Contact Key Verification helps secure the transaction.

What this means for a user is that Contact Key Verification lets you add a manual verification step inside an iMessage conversation to confirm the person you are speaking with is who their device claims they are.

As we know, iMessage’s end-to-end encryption means only the sender and recipient of a message can read it. This is achieved because each device in a user’s iMessage account has its own set of encryption keys that are never used on anything else. When a person wants to share an iMessage, the system consults the key directory service to authorize the devices so they can communicate; that’s the vulnerability that might be exploited (as shown above).

To resolve this, iMessage Contact Key Verification uses a mechanism called Key Transparency (KT). Apple explains this “uses a verifiable log-backed map data structure, which can provide cryptographic proofs of inclusion and be audited for consistency over time.”  That’s the function of the spoken code word exchanged between two trusted parties.

Apple has a tech note describing the cryptographic tools used to enable this security protection available here.

If a device in the chain detects a validation error, the person owning the device that spots the problem will be notified about the error directly in the Messages conversation transcript.

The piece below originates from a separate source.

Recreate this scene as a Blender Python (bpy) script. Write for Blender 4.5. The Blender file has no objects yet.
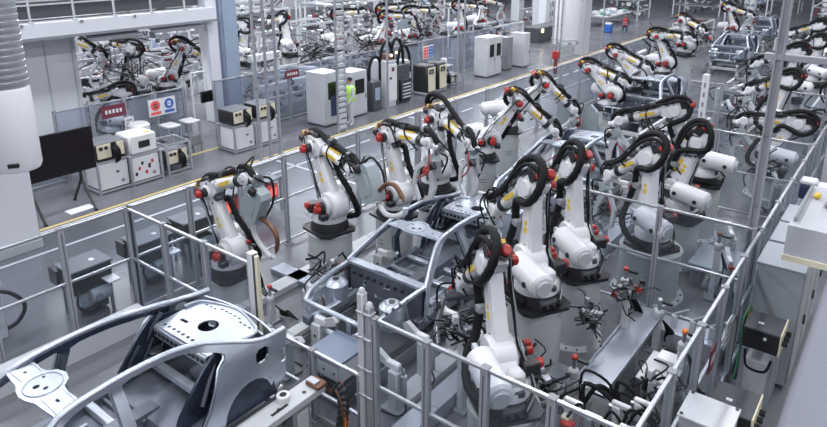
import bpy, bmesh, math, random
from mathutils import Vector, Matrix
from mathutils.geometry import delaunay_2d_cdt
random.seed(7)
PI = math.pi
C = bpy.context.scene.collection
S = bpy.context.scene
# ------------------------------------------------------------------ camera, world, light, exposure
cam_d = bpy.data.cameras.new('camera')
cam = bpy.data.objects.new('camera', cam_d); C.objects.link(cam)
cam.location = (0, 0, 6.5)
cam.rotation_euler = (math.radians(90 - 16.4), 0, math.radians(37.7))
cam_d.sensor_width = 36.0
cam_d.lens = 656 / 827 * 36.0
cam_d.shift_y = -(213.5 - 134) / 827
cam_d.clip_start = 0.05; cam_d.clip_end = 300
cam_d.dof.use_dof = True; cam_d.dof.focus_distance = 9.5; cam_d.dof.aperture_fstop = 2.4
S.camera = cam
W = bpy.data.worlds.new('hall_air'); S.world = W; W.use_nodes = True
bg = W.node_tree.nodes['Background']
bg.inputs[0].default_value = (0.56, 0.60, 0.80, 1); bg.inputs[1].default_value = 0.20
def area(name, loc, sx, sy, power, col=(0.94, 0.95, 1.0), rot=(0, 0, 0)):
    l = bpy.data.lights.new(name, 'AREA'); l.shape = 'RECTANGLE'; l.size = sx; l.size_y = sy
    l.energy = power; l.color = col
    o = bpy.data.objects.new(name, l); C.objects.link(o); o.location = loc; o.rotation_euler = rot
    return o
for lx, p in ((-31, 2200), (-25, 2000), (-15.5, 1300), (-6.5, 1300), (2.5, 1100), (10, 900)):  # hall ceiling rows; leftmost, rightmost and nearest ones added as unseen fill
    for ly in (-9, 4, 16, 28, 40, 54):
        area('ceiling_fill_lamp', (lx, ly, 11.5), 0.9, 8.5, p)
# cool fill light added behind the left hand line, no window modelled there
area('left_fill_light', (-36, 18, 6), 8, 22, 1300, (0.75, 0.85, 1.0), (0, math.radians(-90), 0))
S.view_settings.view_transform = 'Standard'; S.view_settings.look = 'None'
S.view_settings.gamma = 1; S.view_settings.use_curve_mapping = False
S.view_settings.exposure = -0.88
# ------------------------------------------------------------------ materials
MT = {}
def mat(key, col, rough=.5, metal=0, bump=0, scale=8, var=0, coat=0, emit=0, alpha=1, spec=.5):
    m = bpy.data.materials.new(key); m.use_nodes = True
    nt = m.node_tree; b = nt.nodes['Principled BSDF']
    b.inputs['Base Color'].default_value = (*col, 1); b.inputs['Roughness'].default_value = rough
    b.inputs['Metallic'].default_value = metal
    b.inputs['Specular IOR Level'].default_value = spec
    if coat: b.inputs['Coat Weight'].default_value = coat; b.inputs['Coat Roughness'].default_value = .15
    if emit: b.inputs['Emission Color'].default_value = (*col, 1); b.inputs['Emission Strength'].default_value = emit
    tc = nt.nodes.new('ShaderNodeTexCoord')
    n = nt.nodes.new('ShaderNodeTexNoise'); n.inputs['Scale'].default_value = scale; n.inputs['Detail'].default_value = 4
    nt.links.new(tc.outputs['Object'], n.inputs['Vector'])
    if var:
        r = nt.nodes.new('ShaderNodeMixRGB'); r.blend_type = 'MIX'
        r.inputs[1].default_value = (*[c * (1 - var) for c in col], 1); r.inputs[2].default_value = (*[min(1, c * (1 + var)) for c in col], 1)
        nt.links.new(n.outputs['Fac'], r.inputs[0]); nt.links.new(r.outputs[0], b.inputs['Base Color'])
        mr = nt.nodes.new('ShaderNodeMapRange'); mr.inputs['To Min'].default_value = max(.03, rough - .12); mr.inputs['To Max'].default_value = min(1, rough + .12)
        nt.links.new(n.outputs['Fac'], mr.inputs['Value']); nt.links.new(mr.outputs[0], b.inputs['Roughness'])
    if bump:
        bp = nt.nodes.new('ShaderNodeBump'); bp.inputs['Strength'].default_value = bump; bp.inputs['Distance'].default_value = .02
        nt.links.new(n.outputs['Fac'], bp.inputs['Height']); nt.links.new(bp.outputs[0], b.inputs['Normal'])
    if alpha < 1:
        b.inputs['Alpha'].default_value = alpha
    MT[key] = m
    return m
mat('white_paint', (.70, .71, .74), .36, var=.05, scale=5, coat=.15)
mat('pedestal_grey', (.42, .445, .46), .5, var=.08, scale=3)
mat('tool_grey', (.30, .35, .38), .45, var=.10, scale=6)
mat('light_grey', (.52, .54, .57), .45, var=.06, scale=4)
mat('lid_grey', (.13, .14, .16), .45, var=.05)
mat('steel_blue', (.15, .19, .26), .35, .2, var=.05, scale=2)
mat('rail_grey', (.17, .18, .215), .5, var=.03)
mat('mid_grey', (.22, .235, .26), .45, var=.08, scale=4)
mat('dark_grey', (.065, .07, .08), .5, var=.12, scale=5)
mat('black_rubber', (.006, .0065, .008), .62, bump=.2, scale=60, spec=.25)
mat('black_plastic', (.018, .019, .022), .35)
mat('red_paint', (.38, .02, .016), .35, coat=.2)
mat('red_plastic', (.50, .035, .025), .4)
mat('yellow_label', (.72, .50, .06), .5)
mat('yellow_line', (.62, .50, .20), .55, var=.10, scale=20)
mat('white_line', (.70, .72, .76), .5, var=.06, scale=20)
mat('aluminium', (.50, .52, .56), .34, .75, var=.08, scale=12)
mat('post_grey', (.34, .355, .39), .42, .15, var=.06, scale=8)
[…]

Once Apple ships iOS 17.2, you’ll be able to enable Contact Key Verification within Settings. Here you should tap your name to access your Apple ID settings.

Once you have set up the system, you will have your own personal verification code accessible from within Settings. This is unique to you and your device and will be required to secure any future iMessage communication with others.

No. Contact Key Verification will not work with SMS messaging — so if you see a green bubble, you cannot assume the communication is secure.